It’s happened again. I’ve taken a plunge into a (semi-)new town, bringing along all my belongings, complete with emotional baggage and partner, and here I sit in my bedroom, where I’ve remained (more-or-less) for the last week. Due to the crushing fear that I will develop bedsores, I plan to go out and — dare I say it — meet new people on Monday. That seems ample time to prepare myself for the inevitable dirty looks and overwhelming pressure to actually speak with somebody I don’t know.
It’s not supposed to be this way: a professional, budding, bright-eyed and bushy-tailed young man being completely paralyzed by fear of rejection. Especially not somebody who so frequently talks about marketing and networking. But we all have our little secrets, hypocrisies, idiosyncrasies… Whatever you’d like to call them.
Thus, I write today not a how-to article on networking. Clearly, I’m bad at that. Rather, I present the “why” behind networking. The reason to get yourself and your business out there.
Have some whiskey, honey. Makes you feel better!
You see, we, as people, are urged by instinct to find a “place” (group) to belong. We become sick when we live in a life of anomie, which many sociologists use to explain the higher suicide rates in larger, anonymous towns than in small ones where everybody knows everybody.

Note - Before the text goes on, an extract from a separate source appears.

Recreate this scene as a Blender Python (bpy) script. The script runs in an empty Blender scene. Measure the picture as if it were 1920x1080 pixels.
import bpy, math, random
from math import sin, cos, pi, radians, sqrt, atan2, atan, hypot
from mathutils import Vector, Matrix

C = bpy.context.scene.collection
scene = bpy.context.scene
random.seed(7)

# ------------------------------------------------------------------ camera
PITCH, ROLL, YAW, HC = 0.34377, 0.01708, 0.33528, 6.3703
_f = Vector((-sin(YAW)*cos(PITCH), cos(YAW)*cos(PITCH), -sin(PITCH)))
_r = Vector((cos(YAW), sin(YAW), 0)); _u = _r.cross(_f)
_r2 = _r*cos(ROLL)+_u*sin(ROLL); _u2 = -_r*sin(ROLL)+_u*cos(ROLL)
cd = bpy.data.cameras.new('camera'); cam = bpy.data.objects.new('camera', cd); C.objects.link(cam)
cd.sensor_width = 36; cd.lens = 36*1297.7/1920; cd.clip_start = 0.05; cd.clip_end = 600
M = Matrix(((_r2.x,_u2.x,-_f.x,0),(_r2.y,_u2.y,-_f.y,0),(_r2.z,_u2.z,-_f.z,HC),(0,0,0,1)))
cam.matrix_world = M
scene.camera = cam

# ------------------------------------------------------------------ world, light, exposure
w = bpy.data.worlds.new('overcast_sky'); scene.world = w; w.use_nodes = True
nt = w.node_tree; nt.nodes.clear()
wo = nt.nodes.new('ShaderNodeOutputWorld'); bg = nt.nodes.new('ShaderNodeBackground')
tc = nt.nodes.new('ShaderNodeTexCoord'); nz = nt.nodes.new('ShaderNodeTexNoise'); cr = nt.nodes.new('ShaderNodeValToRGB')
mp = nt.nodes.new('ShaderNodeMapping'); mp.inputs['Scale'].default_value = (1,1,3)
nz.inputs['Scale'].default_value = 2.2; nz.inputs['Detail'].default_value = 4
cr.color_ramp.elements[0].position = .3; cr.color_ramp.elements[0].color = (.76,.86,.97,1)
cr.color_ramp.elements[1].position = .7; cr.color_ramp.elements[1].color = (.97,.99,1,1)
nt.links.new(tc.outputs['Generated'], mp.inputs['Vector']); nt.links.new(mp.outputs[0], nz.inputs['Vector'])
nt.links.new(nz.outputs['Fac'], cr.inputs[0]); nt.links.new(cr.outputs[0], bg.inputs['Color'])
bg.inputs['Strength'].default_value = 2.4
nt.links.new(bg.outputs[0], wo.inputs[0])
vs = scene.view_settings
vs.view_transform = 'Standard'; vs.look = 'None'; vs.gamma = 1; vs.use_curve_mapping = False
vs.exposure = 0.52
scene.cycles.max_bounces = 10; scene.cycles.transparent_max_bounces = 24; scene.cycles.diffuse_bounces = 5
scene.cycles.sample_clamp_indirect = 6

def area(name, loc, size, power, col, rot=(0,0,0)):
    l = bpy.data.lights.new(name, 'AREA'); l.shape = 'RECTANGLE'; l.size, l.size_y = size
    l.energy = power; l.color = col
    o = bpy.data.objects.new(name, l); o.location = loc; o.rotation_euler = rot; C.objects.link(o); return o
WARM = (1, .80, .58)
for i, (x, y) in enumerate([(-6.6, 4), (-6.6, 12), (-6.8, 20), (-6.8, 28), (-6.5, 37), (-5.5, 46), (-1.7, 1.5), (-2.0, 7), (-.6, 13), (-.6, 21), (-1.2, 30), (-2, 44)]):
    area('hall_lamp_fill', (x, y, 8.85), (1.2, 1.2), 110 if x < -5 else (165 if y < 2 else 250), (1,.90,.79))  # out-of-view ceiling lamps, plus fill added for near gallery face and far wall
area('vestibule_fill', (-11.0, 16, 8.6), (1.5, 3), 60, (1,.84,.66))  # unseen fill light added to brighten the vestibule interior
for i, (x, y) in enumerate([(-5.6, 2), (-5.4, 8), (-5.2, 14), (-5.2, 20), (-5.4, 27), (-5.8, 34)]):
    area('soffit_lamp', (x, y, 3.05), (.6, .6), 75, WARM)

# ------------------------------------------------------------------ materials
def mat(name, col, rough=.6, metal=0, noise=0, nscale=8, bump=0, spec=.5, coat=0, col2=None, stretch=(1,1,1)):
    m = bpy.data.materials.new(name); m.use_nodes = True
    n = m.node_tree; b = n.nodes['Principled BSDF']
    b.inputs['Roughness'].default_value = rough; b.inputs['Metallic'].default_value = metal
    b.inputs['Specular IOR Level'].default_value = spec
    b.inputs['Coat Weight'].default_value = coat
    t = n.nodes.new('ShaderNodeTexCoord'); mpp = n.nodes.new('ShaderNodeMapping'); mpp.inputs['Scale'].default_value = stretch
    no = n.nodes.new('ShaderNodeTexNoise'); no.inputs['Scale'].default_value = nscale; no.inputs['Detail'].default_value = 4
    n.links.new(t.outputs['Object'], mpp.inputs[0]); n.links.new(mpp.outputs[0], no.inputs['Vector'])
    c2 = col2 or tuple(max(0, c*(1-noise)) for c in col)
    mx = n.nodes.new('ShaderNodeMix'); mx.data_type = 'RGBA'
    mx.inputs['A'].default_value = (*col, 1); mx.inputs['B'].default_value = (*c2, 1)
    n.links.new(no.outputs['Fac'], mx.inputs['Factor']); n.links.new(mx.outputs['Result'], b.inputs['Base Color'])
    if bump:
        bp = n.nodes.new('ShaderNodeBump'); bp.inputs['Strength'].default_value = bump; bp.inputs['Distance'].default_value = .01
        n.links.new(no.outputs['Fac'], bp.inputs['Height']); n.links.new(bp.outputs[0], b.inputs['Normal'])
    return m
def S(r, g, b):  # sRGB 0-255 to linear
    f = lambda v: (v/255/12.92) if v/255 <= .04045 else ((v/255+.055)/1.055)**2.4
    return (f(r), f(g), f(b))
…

It’s healthy, and at times downright mandatory, to put oneself on the forefront, meeting new people and making friends and comrades. Without doing so, many people go insane (there is truth in the cliche mad hermit in every wilderness book).
Oh, look, a butterfly!
Without others around us, we tend to lose focus. We develop poor manners, fleeting thoughts, and laziness. We need pressure in the form of several sets of eyes to actually do things. This is why bloggers burn out so quickly in the early stages: without constant readership to moan when they step out of line, they quickly give in, calling it quits, because there is no reason to go on.
Why don’t you call me a little more often?
It’s no secret: sometimes, we can’t deal with things on our own, and, just like the health aspects to meeting new people, it is necessary at times to have a shoulder to cry on. The only way to find these shoulders is to network.
And the final reason to network?
Hey, um… can I, like, borrow this?
Whether you want to build your business’s clientele, have a co-signer on your loan, bum a cigarette, or otherwise, the only way to accomplish any of these things is to have somebody to help you. You must get out there.
Now, I don’t think I’m at all qualified to preach about the “how” behind marketing, but I most certainly am qualified to talk about the why. After all, I’ve taken a freshman-level college sociology class. That means I know it all about people, right?
…Right?
So, readers, what do you think? Why do you continuously put yourself out there are the risk of failure and rejection?